New sentences address gap between penalties for cocaine offenses

GREENVILLE, S.C. –As many as 900 federal inmates in South Carolina serving time on crack cocaine convictions could be released early under new sentencing guidelines.

The reductions are aimed at eliminating the large disparity between sentences for crack cocaine and those for powder cocaine offenses.

The number of inmates leaving prison early will be spread out over the next 30 years, depending on the length of their sentences, Quincy Avinger, deputy chief of the South Carolina District U.S. Probation Office, told The Greenville News.

At least 17 people have been released from prison in the Upstate in the month since federal judges have been able to reduce crack cocaine sentences. Those released are under probationary supervision, Avinger said.

Probation officers still have about a third of the estimated 1,300 inmates serving crack sentences left to review. The probation office makes recommendations on eligible inmates to the public defender’s office, said Ben Stepp, an assistant federal public defender in Greenville.

The public defenders present the recommendations to the U.S. attorney’s office, which looks at what other crimes a person was convicted of as well as his or her record in prison.

“We, the government, are not opposing the motions unless there is post-sentencing evidence that the defendant is either a danger to the community or for some other reason just flat doesn’t qualify,” said Nancy Wicker, a spokeswoman for South Carolina’s U.S. attorney.

In December, the U.S. Sentencing Commission voted unanimously to allow about 19,500 federal prison inmates to seek reductions in their crack cocaine sentences.

The decision follows years of criticism about how severely the federal court system treated those convicted of crack cocaine offenses as opposed to those convicted of other drug crimes, particularly similar offenses involving powder cocaine.

The sentences for crack can be three to six times longer than those for powder cocaine, according to a sentencing commission report.

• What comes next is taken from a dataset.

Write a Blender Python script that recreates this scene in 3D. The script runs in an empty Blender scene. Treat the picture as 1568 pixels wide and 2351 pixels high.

“I think it was the right thing to do,” said William Wilkins, a former chief judge of the 4th U.S. Circuit Court and a chairman of the sentencing commission. Wilkins said the new rules give judges more flexibility.

“Crack is a dangerous drug, and it should be punished more severely than powder cocaine in my judgment, because it is more associated with violence and associated with guns and so forth,” Wilkins said. “But it’s not a hundred times more dangerous.”

In Greenville, the federal public defender’s office has handled at least two dozen requests since March 3 and only one inmate has been denied a sentence reduction, Stepp said.

“We’ve been kind of developing the protocol as we go along because it’s not something we’ve ever done before,” Stepp said. “We’re handling them the best way we can, as quickly as we can.”